• **Task**:
List each line holding the string "wide".

• **Data**:
----

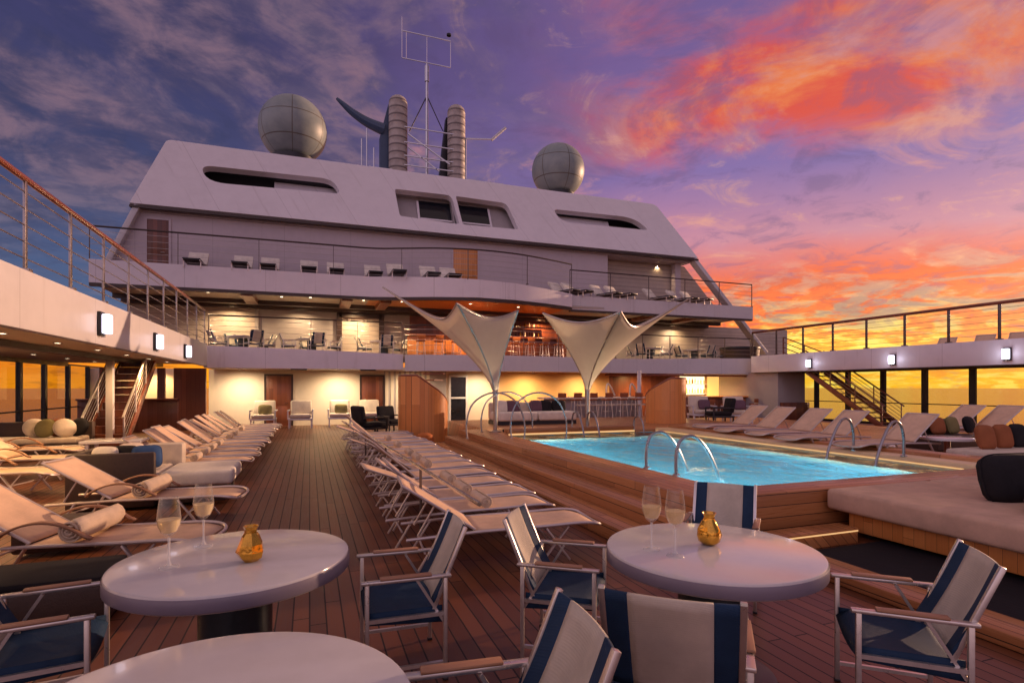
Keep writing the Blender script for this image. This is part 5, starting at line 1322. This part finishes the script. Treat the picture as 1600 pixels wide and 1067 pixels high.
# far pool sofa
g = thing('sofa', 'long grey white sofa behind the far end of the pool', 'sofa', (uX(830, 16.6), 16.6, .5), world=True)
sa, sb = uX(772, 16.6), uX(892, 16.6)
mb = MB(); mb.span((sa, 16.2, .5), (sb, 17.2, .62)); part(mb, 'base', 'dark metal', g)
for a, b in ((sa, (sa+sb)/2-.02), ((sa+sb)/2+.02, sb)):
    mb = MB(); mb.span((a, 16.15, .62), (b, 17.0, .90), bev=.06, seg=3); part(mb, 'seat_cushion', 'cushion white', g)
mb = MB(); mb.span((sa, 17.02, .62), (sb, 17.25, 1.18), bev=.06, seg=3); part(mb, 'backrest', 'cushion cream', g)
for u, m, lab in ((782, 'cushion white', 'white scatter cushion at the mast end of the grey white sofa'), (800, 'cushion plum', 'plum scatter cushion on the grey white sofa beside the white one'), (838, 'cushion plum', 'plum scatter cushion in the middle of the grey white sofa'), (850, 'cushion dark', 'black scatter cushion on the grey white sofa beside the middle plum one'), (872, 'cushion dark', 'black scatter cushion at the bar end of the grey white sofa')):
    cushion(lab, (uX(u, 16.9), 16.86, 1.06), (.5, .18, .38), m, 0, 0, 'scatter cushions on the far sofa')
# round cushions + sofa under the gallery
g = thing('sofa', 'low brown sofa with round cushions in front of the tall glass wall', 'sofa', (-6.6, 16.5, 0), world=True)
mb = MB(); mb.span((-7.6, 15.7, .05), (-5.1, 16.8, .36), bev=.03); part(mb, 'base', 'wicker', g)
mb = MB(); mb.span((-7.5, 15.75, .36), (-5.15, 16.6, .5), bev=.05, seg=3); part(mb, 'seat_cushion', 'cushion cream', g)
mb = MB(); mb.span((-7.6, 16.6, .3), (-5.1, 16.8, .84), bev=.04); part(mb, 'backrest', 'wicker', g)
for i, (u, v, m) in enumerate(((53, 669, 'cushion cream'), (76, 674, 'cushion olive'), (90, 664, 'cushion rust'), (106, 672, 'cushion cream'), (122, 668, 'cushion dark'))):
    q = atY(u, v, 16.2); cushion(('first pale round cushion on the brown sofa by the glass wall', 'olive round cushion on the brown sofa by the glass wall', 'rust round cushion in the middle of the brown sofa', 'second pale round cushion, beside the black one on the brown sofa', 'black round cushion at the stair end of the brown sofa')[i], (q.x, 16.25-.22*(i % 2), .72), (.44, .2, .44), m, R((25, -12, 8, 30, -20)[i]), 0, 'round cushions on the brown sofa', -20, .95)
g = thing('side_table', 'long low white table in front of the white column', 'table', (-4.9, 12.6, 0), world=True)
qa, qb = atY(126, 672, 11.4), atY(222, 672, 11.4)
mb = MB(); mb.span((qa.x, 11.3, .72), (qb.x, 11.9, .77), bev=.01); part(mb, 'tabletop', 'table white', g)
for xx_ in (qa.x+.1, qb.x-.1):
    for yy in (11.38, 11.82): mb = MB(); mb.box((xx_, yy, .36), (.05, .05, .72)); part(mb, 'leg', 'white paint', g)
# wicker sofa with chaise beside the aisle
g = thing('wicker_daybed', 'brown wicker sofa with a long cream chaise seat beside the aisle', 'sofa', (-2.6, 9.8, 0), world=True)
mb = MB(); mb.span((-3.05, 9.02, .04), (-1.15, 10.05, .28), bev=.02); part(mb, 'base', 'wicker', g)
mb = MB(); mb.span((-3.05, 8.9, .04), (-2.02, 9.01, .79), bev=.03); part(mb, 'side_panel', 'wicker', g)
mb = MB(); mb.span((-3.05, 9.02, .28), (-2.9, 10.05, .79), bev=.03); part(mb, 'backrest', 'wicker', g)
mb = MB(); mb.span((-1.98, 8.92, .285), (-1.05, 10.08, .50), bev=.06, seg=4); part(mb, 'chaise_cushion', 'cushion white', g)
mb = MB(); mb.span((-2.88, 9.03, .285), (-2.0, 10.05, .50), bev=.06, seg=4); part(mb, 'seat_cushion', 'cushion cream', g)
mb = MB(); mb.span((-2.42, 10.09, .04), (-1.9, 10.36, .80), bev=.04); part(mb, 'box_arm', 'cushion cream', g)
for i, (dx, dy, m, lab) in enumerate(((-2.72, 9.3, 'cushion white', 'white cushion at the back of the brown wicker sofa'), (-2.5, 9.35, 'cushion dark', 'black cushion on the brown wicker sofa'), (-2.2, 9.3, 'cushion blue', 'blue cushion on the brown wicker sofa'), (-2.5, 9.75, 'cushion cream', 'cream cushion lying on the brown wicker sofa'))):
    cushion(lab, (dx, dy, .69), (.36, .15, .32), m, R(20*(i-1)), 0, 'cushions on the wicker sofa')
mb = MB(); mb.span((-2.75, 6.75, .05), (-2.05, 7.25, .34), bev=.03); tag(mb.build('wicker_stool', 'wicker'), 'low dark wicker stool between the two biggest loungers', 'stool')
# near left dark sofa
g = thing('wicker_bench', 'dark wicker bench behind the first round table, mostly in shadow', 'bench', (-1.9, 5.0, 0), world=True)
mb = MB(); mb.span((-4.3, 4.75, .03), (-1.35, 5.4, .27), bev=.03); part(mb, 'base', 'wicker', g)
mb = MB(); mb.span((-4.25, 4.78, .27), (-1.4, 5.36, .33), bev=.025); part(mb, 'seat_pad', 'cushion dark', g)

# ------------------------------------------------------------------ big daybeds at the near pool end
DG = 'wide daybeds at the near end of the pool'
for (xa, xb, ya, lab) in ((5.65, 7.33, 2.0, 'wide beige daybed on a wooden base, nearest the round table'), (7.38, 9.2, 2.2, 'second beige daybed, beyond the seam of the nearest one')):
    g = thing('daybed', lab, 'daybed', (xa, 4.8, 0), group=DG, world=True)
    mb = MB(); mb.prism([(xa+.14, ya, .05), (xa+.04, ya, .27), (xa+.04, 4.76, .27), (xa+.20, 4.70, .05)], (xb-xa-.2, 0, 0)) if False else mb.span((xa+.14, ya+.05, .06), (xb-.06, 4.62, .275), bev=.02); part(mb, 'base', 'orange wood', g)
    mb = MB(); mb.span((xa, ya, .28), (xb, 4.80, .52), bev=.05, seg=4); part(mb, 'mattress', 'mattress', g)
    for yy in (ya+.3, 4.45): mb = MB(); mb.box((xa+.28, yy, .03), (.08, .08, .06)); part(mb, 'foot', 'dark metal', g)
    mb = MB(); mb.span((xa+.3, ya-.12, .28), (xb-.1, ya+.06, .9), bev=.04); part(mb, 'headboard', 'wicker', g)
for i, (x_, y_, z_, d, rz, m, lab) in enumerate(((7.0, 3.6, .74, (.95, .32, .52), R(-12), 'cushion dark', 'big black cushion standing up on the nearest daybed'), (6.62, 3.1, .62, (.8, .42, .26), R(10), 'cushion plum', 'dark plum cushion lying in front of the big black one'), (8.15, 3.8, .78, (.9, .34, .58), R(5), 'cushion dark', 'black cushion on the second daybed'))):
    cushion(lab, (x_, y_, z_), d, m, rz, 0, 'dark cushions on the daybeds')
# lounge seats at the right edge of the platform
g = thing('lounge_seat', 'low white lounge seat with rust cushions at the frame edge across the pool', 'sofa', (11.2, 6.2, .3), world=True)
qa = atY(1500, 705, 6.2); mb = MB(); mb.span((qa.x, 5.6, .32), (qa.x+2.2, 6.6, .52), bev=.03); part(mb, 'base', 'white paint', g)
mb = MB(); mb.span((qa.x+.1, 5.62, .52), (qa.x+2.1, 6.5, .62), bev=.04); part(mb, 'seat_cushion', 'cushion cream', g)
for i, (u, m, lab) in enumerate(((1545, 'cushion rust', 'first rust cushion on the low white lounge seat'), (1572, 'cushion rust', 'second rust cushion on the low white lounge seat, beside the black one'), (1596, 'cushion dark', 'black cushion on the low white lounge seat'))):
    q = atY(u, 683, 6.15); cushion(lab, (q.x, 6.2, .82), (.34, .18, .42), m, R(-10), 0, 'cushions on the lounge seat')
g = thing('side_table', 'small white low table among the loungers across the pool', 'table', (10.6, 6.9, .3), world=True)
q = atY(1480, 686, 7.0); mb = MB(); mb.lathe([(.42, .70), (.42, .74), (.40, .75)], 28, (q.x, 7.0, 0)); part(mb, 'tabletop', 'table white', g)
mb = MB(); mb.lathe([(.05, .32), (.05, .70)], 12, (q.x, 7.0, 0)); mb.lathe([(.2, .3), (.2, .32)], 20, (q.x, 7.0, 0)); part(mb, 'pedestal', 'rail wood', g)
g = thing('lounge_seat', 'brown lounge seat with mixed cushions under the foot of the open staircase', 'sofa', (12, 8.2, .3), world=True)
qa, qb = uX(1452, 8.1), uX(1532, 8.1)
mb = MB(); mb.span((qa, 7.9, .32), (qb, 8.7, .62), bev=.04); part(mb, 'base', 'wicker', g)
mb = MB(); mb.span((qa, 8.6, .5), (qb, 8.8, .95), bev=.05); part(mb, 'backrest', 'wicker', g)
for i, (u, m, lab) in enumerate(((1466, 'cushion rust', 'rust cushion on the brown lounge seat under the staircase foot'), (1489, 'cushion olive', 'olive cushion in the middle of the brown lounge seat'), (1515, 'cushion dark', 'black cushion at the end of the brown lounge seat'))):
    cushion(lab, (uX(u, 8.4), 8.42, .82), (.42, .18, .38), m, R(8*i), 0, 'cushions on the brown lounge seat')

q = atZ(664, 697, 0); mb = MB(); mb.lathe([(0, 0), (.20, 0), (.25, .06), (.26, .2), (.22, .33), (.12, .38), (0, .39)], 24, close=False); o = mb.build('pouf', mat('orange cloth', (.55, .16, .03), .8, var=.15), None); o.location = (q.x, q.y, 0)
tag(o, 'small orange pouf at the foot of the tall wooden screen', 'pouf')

----

• **Response to the exercise**:
Keep writing the Blender script for this image. This is part 5, starting at line 1322. This part finishes the script. Treat the picture as 1600 pixels wide and 1067 pixels high.
DG = 'wide daybeds at the near end of the pool'
for (xa, xb, ya, lab) in ((5.65, 7.33, 2.0, 'wide beige daybed on a wooden base, nearest the round table'), (7.38, 9.2, 2.2, 'second beige daybed, beyond the seam of the nearest one')):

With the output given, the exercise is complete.